On 8 October 2017 at 11:32, Philip Oakley <philipoak...@iee.org> wrote:
> From: "Martin Ågren" <martin.ag...@gmail.com>
>
>> We currently build an error message like "entry is a %s, not a commit",
>> where the placeholder will be replaced with "blob", "tag" or "tree".
>> Apart from those three placeholder words not being translated, in some
>> languages it might be awkward or impossible to ensure a grammatically
>> correct end result.
...
>>  default:
>> - die(_("submodule entry '%s' (%s) is a %s, not a commit"),
>> -     cb->path, oid_to_hex(oid), typename(type));
>> + die(_("submodule entry '%s' (%s) is not a commit"),
>> +     cb->path, oid_to_hex(oid));
>
> Bikeshed,
> maybe:
> "submodule entry '%s' (%s) is not a commit. It is a %s"
> This puts the two parts in separate sentences?

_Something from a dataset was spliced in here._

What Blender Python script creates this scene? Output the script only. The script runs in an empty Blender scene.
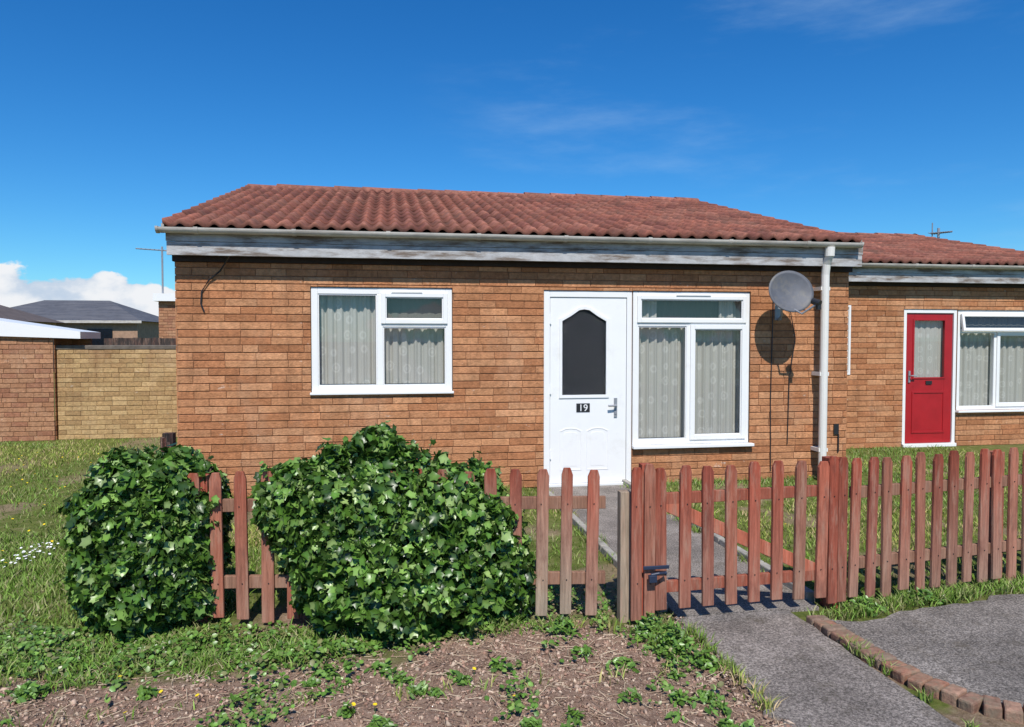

I'm not doing the Swedish translation, but if I did, I would find this
just as hard to translate as the original. There are two problems here.
The first is "blob"/"tag"/"tree". "Blob" is already used in the Swedish
translation, but "tag" should be "tagg" and "tree" should be "träd"
(IMHO).

The second problem is that even if all three words were valid Swedish
words, then (IMHO) using "en %s" instead of "a %s" would be needed to
make sense with "en blob" and "en tag", but it wouldn't work with "en
tree" which should arguably be "ett tree". (But to be clear, seeing any
of "en tree" and "ett tree" makes me shiver.)

I should perhaps have been clearer that grammatical problems might arise
from the "a". (It's more or less by chance that it works in English in
the first place. Luckily there is no type "aardvark", "index" or
"other".) But I wouldn't be surprised if there's a language out there
where "a" is not a problem, but something else is.

It just occurred to me that one approach would be something like "... is
of type '%s', not 'commit'" where "commit" should not be translated and
%s would be one of "blob", "tag" and "tree". That would be sort of in
line with what `git cat-file` does, but not quite. In cat-file it seems
natural because it's about the command-line argument, here it's in an
error string and seems a bit awkward.